• **REQUIREMENT**:
Write each line of the material exactly as given, from the top through the line that contains "is in centimetres", and omit all pictures.

• **STORED DATA**:

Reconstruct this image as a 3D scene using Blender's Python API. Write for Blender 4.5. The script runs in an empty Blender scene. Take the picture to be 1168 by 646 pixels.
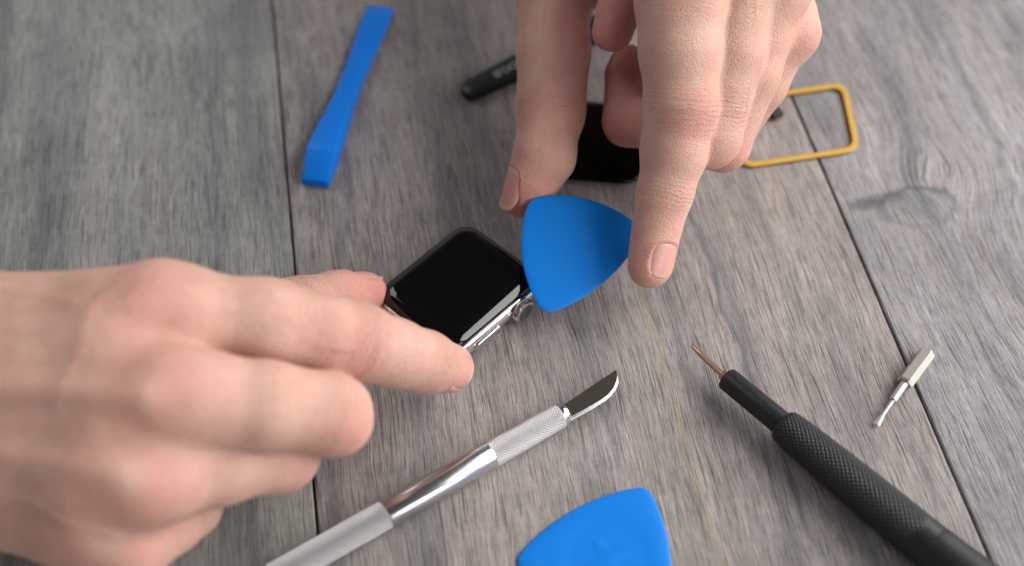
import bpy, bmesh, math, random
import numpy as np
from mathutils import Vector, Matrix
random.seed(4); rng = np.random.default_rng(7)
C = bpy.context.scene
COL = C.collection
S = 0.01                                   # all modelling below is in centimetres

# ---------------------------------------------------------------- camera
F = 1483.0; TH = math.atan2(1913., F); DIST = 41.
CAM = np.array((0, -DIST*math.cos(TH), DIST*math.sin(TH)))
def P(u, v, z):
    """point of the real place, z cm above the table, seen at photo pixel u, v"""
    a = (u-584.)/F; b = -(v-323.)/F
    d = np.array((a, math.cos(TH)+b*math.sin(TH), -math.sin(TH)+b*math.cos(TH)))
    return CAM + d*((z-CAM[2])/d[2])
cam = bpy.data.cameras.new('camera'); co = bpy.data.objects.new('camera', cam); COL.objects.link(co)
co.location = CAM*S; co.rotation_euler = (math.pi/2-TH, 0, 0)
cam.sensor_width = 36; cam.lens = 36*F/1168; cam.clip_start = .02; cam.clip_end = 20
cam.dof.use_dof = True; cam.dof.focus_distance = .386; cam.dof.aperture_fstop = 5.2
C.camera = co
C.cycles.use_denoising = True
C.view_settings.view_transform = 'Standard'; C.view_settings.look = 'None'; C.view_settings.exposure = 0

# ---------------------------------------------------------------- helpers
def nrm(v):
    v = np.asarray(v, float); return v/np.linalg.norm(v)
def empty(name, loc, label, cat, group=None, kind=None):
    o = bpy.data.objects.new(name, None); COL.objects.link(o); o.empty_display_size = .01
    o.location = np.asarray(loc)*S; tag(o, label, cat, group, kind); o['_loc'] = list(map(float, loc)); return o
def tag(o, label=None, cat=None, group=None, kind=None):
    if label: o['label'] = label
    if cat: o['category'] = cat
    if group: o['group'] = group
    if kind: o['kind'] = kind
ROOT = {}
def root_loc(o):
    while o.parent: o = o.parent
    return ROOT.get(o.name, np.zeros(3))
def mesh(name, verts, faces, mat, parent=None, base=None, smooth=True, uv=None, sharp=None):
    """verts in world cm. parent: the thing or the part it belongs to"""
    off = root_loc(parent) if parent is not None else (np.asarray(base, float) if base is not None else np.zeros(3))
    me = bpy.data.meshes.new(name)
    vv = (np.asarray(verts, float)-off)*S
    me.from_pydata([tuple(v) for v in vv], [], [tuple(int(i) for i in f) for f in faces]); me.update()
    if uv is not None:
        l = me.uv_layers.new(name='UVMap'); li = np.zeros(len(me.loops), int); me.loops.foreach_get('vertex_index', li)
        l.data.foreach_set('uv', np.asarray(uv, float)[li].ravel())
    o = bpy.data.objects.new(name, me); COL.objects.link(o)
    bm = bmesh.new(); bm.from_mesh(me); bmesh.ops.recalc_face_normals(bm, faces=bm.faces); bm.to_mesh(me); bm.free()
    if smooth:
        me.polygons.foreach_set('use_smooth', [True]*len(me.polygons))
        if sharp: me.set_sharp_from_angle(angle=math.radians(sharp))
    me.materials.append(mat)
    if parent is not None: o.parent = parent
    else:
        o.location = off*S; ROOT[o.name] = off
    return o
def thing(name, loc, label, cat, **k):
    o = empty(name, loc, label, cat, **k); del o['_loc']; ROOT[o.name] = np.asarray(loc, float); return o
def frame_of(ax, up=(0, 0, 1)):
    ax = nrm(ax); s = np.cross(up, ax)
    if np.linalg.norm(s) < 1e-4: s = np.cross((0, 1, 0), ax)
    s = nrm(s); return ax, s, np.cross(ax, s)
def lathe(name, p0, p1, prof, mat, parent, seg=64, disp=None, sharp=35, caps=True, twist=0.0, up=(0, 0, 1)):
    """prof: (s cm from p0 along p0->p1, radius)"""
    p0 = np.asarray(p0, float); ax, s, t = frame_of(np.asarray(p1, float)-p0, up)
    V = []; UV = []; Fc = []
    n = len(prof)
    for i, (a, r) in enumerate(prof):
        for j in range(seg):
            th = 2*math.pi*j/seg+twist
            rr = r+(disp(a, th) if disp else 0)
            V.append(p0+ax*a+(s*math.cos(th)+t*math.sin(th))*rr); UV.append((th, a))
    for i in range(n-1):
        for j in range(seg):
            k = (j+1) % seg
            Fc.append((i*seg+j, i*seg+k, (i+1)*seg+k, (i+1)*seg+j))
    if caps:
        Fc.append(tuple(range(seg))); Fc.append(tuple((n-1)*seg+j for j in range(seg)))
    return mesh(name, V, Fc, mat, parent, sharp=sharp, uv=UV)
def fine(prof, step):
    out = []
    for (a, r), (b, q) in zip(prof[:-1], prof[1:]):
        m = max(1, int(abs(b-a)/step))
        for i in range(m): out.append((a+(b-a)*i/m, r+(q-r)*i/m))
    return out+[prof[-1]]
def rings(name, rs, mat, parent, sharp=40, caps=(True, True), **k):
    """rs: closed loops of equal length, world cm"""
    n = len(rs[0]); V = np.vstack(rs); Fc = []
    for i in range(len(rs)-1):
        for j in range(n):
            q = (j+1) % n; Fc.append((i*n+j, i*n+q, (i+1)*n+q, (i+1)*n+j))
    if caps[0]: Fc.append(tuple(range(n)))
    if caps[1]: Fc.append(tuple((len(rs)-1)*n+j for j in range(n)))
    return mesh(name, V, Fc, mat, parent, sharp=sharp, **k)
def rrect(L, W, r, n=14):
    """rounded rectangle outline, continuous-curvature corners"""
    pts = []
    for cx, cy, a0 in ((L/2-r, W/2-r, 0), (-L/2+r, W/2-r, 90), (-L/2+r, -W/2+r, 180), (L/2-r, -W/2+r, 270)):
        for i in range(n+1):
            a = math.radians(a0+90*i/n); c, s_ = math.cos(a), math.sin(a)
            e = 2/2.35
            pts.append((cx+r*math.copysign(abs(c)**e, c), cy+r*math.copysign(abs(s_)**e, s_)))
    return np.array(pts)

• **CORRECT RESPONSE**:
Reconstruct this image as a 3D scene using Blender's Python API. Write for Blender 4.5. The script runs in an empty Blender scene. Take the picture to be 1168 by 646 pixels.
import bpy, bmesh, math, random
import numpy as np
from mathutils import Vector, Matrix
random.seed(4); rng = np.random.default_rng(7)
C = bpy.context.scene
COL = C.collection
S = 0.01                                   # all modelling below is in centimetres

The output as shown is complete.